* Problem requirements
Reproduce the complete listing without any deviation.

-- Start Information shown --

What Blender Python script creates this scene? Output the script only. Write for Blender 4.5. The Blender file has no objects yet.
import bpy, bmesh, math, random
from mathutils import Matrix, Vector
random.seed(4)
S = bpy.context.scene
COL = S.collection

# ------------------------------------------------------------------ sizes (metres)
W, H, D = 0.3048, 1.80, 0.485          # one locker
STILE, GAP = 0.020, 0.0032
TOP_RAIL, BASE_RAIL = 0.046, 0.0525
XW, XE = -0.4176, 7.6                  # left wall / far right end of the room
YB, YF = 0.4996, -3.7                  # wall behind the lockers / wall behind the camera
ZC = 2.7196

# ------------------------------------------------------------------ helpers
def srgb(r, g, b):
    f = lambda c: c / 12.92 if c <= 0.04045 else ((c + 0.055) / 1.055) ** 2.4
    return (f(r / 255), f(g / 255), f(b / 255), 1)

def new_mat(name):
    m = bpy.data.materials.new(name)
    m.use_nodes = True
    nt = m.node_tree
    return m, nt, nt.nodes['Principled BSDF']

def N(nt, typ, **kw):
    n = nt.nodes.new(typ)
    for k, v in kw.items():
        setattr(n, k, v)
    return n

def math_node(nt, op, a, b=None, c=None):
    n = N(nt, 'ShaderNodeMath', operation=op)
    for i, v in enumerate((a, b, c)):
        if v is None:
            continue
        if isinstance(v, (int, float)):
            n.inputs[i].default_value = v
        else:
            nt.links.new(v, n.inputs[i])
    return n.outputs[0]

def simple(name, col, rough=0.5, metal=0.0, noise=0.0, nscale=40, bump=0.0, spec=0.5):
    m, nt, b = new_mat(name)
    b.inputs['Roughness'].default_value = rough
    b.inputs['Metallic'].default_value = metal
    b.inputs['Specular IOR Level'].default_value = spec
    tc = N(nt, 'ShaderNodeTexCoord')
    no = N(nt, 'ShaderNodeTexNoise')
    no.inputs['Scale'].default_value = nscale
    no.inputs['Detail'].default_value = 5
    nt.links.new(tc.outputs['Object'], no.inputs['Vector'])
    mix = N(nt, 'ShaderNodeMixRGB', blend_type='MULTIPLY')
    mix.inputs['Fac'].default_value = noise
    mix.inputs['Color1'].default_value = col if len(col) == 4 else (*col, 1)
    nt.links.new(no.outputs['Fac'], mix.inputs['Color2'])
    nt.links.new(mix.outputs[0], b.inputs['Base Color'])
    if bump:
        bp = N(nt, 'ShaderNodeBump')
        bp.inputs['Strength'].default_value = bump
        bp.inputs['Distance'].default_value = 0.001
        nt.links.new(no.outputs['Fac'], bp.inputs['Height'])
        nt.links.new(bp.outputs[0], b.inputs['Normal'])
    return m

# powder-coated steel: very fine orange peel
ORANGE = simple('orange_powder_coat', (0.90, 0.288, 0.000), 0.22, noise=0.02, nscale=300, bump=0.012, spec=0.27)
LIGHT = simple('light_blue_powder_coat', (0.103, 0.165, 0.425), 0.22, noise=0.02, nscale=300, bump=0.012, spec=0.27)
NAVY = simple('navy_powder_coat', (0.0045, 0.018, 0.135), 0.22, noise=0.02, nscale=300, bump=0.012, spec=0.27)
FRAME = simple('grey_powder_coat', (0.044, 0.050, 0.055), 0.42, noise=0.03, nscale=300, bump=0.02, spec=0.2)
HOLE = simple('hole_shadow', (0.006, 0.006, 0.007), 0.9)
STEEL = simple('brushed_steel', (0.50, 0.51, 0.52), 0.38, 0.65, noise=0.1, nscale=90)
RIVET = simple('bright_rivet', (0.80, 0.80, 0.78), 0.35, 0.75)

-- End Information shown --

* Response to this exercise
What Blender Python script creates this scene? Output the script only. Write for Blender 4.5. The Blender file has no objects yet.
import bpy, bmesh, math, random
from mathutils import Matrix, Vector
random.seed(4)
S = bpy.context.scene
COL = S.collection

# ------------------------------------------------------------------ sizes (metres)
W, H, D = 0.3048, 1.80, 0.485          # one locker
STILE, GAP = 0.020, 0.0032
TOP_RAIL, BASE_RAIL = 0.046, 0.0525
XW, XE = -0.4176, 7.6                  # left wall / far right end of the room
YB, YF = 0.4996, -3.7                  # wall behind the lockers / wall behind the camera
ZC = 2.7196

# ------------------------------------------------------------------ helpers
def srgb(r, g, b):
    f = lambda c: c / 12.92 if c <= 0.04045 else ((c + 0.055) / 1.055) ** 2.4
    return (f(r / 255), f(g / 255), f(b / 255), 1)

def new_mat(name):
    m = bpy.data.materials.new(name)
    m.use_nodes = True
    nt = m.node_tree
    return m, nt, nt.nodes['Principled BSDF']

def N(nt, typ, **kw):
    n = nt.nodes.new(typ)
    for k, v in kw.items():
        setattr(n, k, v)
    return n

def math_node(nt, op, a, b=None, c=None):
    n = N(nt, 'ShaderNodeMath', operation=op)
    for i, v in enumerate((a, b, c)):
        if v is None:
            continue
        if isinstance(v, (int, float)):
            n.inputs[i].default_value = v
        else:
            nt.links.new(v, n.inputs[i])
    return n.outputs[0]

def simple(name, col, rough=0.5, metal=0.0, noise=0.0, nscale=40, bump=0.0, spec=0.5):
    m, nt, b = new_mat(name)
    b.inputs['Roughness'].default_value = rough
    b.inputs['Metallic'].default_value = metal
    b.inputs['Specular IOR Level'].default_value = spec
    tc = N(nt, 'ShaderNodeTexCoord')
    no = N(nt, 'ShaderNodeTexNoise')
    no.inputs['Scale'].default_value = nscale
    no.inputs['Detail'].default_value = 5
    nt.links.new(tc.outputs['Object'], no.inputs['Vector'])
    mix = N(nt, 'ShaderNodeMixRGB', blend_type='MULTIPLY')
    mix.inputs['Fac'].default_value = noise
    mix.inputs['Color1'].default_value = col if len(col) == 4 else (*col, 1)
    nt.links.new(no.outputs['Fac'], mix.inputs['Color2'])
    nt.links.new(mix.outputs[0], b.inputs['Base Color'])
    if bump:
        bp = N(nt, 'ShaderNodeBump')
        bp.inputs['Strength'].default_value = bump
        bp.inputs['Distance'].default_value = 0.001
        nt.links.new(no.outputs['Fac'], bp.inputs['Height'])
        nt.links.new(bp.outputs[0], b.inputs['Normal'])
    return m

# powder-coated steel: very fine orange peel
ORANGE = simple('orange_powder_coat', (0.90, 0.288, 0.000), 0.22, noise=0.02, nscale=300, bump=0.012, spec=0.27)
LIGHT = simple('light_blue_powder_coat', (0.103, 0.165, 0.425), 0.22, noise=0.02, nscale=300, bump=0.012, spec=0.27)
NAVY = simple('navy_powder_coat', (0.0045, 0.018, 0.135), 0.22, noise=0.02, nscale=300, bump=0.012, spec=0.27)
FRAME = simple('grey_powder_coat', (0.044, 0.050, 0.055), 0.42, noise=0.03, nscale=300, bump=0.02, spec=0.2)
HOLE = simple('hole_shadow', (0.006, 0.006, 0.007), 0.9)
STEEL = simple('brushed_steel', (0.50, 0.51, 0.52), 0.38, 0.65, noise=0.1, nscale=90)
RIVET = simple('bright_rivet', (0.80, 0.80, 0.78), 0.35, 0.75)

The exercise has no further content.